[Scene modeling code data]
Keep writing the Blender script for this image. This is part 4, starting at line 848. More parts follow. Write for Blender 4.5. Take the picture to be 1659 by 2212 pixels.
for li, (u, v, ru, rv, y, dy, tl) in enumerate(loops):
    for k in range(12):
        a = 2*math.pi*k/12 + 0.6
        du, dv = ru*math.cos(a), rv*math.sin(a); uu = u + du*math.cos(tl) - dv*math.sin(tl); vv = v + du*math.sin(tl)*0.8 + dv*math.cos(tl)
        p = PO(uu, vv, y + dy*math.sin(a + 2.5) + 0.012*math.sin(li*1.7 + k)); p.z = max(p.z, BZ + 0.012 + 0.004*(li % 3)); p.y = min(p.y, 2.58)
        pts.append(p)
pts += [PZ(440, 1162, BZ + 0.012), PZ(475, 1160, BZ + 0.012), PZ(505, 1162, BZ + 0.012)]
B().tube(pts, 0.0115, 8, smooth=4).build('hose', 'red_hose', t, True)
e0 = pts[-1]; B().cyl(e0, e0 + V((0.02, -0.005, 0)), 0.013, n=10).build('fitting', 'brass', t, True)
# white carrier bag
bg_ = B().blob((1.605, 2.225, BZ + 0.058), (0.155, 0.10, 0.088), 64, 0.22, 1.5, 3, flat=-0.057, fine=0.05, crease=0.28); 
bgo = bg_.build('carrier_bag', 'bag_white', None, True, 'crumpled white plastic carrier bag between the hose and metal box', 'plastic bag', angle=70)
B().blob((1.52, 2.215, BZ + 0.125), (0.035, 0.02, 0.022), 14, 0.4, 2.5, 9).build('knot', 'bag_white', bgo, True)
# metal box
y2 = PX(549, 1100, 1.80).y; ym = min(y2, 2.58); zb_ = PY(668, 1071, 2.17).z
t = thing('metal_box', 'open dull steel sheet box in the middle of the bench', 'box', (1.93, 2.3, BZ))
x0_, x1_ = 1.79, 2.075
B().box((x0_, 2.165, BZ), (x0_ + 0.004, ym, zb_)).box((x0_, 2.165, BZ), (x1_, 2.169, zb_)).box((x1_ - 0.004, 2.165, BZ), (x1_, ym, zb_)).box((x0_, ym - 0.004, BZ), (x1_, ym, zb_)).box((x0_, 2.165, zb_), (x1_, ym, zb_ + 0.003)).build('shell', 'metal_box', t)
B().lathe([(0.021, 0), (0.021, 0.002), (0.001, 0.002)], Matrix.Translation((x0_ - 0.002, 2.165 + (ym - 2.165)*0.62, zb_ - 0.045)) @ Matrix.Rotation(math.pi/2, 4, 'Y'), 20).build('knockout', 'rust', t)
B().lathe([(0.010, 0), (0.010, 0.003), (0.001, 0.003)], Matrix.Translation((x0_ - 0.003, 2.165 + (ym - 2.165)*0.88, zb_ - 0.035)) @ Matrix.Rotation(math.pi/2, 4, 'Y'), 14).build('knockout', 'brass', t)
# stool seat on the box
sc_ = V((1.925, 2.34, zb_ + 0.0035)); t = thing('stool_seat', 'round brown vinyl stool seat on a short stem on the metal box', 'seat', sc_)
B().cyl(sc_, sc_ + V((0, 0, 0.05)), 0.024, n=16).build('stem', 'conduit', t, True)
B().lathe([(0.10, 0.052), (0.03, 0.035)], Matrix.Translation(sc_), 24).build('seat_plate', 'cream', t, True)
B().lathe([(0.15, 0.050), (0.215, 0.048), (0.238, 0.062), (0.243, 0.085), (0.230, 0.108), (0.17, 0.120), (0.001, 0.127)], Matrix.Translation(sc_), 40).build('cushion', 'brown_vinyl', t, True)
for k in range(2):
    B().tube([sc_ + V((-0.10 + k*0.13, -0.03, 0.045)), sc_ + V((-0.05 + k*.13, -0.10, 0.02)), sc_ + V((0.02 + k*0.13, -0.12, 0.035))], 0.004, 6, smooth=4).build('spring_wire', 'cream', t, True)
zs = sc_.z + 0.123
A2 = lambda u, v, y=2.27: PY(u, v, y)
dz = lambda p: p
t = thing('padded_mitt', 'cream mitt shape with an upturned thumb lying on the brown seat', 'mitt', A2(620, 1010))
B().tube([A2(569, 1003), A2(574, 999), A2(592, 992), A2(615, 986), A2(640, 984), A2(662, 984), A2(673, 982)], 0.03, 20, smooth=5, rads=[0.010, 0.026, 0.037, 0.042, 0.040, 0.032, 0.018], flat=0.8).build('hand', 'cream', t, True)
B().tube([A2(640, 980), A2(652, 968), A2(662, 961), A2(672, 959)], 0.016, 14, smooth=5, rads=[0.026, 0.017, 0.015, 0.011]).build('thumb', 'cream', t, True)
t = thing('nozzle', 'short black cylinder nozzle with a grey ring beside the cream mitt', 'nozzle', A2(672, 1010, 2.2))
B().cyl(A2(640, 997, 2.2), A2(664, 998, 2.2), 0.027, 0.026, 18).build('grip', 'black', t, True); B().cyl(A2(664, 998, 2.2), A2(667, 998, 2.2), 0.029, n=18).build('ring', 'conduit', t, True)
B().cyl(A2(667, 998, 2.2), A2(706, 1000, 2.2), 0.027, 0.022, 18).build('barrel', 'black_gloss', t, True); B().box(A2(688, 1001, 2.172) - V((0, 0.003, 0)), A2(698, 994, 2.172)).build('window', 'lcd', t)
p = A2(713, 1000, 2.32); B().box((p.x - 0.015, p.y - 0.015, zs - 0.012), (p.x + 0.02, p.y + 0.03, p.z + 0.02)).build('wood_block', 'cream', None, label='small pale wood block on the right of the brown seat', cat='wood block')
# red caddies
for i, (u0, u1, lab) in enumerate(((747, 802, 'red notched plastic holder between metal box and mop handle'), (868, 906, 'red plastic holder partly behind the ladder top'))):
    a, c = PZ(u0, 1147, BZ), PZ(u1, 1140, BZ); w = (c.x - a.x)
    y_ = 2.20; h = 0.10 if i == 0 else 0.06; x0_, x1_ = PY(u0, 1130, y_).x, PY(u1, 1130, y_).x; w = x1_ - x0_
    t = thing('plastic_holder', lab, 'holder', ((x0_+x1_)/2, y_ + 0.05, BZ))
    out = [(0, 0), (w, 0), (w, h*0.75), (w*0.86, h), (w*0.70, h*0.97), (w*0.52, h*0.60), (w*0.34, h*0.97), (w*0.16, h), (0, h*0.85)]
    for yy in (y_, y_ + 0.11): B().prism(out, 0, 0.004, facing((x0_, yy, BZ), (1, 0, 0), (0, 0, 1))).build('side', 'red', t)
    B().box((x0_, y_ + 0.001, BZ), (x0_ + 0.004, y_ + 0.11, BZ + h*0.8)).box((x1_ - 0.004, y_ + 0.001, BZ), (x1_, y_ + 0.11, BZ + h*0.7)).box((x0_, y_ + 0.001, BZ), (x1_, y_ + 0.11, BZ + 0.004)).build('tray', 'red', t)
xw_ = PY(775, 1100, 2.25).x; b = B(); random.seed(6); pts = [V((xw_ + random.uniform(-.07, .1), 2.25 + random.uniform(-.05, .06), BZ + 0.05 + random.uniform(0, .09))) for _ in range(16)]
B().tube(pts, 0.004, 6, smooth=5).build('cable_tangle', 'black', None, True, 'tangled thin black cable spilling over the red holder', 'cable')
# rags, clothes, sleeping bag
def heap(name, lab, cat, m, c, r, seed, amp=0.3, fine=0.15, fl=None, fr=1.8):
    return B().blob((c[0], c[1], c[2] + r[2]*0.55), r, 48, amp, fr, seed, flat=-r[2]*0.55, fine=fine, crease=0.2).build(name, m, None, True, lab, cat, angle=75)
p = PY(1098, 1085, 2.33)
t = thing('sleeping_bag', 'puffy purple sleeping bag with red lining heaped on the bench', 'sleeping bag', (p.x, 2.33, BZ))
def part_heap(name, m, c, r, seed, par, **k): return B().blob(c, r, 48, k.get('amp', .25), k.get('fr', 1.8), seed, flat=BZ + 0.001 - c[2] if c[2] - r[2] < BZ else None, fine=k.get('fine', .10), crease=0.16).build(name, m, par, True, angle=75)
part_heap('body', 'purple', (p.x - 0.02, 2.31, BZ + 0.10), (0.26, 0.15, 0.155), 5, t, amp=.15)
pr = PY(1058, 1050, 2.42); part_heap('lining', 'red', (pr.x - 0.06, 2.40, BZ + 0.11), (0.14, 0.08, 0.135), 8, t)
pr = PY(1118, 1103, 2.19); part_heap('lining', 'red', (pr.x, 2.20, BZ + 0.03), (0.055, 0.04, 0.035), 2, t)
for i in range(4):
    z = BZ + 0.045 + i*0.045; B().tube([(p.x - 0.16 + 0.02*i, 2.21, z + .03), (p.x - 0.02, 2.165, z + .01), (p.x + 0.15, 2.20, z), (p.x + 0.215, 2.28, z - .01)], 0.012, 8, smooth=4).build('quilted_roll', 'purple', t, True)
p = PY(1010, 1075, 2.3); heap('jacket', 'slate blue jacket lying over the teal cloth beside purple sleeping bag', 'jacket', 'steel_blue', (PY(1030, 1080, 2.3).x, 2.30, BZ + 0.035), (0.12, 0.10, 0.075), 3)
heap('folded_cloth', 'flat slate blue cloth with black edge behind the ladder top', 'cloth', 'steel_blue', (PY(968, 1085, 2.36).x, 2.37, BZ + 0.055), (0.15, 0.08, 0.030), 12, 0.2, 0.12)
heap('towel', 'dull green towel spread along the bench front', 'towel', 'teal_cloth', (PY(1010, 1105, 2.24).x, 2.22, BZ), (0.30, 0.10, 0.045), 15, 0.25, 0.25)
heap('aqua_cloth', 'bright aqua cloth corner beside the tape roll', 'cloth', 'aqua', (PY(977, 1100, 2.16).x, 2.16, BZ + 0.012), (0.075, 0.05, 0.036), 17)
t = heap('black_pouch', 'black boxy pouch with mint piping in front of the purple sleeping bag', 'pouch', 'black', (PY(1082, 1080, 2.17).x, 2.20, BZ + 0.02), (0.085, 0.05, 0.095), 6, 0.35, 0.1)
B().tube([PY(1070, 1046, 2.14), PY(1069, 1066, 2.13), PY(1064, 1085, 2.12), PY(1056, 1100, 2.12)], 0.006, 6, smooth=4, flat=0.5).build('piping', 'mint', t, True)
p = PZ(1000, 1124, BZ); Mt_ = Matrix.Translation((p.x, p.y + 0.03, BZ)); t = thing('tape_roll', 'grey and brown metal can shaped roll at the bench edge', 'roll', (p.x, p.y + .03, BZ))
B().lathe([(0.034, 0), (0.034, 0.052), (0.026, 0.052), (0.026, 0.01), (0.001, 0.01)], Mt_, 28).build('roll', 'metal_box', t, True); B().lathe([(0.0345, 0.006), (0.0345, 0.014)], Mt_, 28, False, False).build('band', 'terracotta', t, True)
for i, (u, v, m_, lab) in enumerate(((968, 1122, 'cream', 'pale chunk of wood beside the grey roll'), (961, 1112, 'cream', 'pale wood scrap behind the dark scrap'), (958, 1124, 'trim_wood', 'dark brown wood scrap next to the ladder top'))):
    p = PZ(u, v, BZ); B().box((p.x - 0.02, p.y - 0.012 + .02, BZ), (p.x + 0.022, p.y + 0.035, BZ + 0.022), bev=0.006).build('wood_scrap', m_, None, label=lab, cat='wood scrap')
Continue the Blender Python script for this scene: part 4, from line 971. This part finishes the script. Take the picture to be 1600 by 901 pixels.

== What is required ==
In the material above, find the lines that contain "picture" and show them.

== Output of the task ==
Keep writing the Blender script for this image. This is part 4, starting at line 848. More parts follow. Write for Blender 4.5. Take the picture to be 1659 by 2212 pixels.
Continue the Blender Python script for this scene: part 4, from line 971. This part finishes the script. Take the picture to be 1600 by 901 pixels.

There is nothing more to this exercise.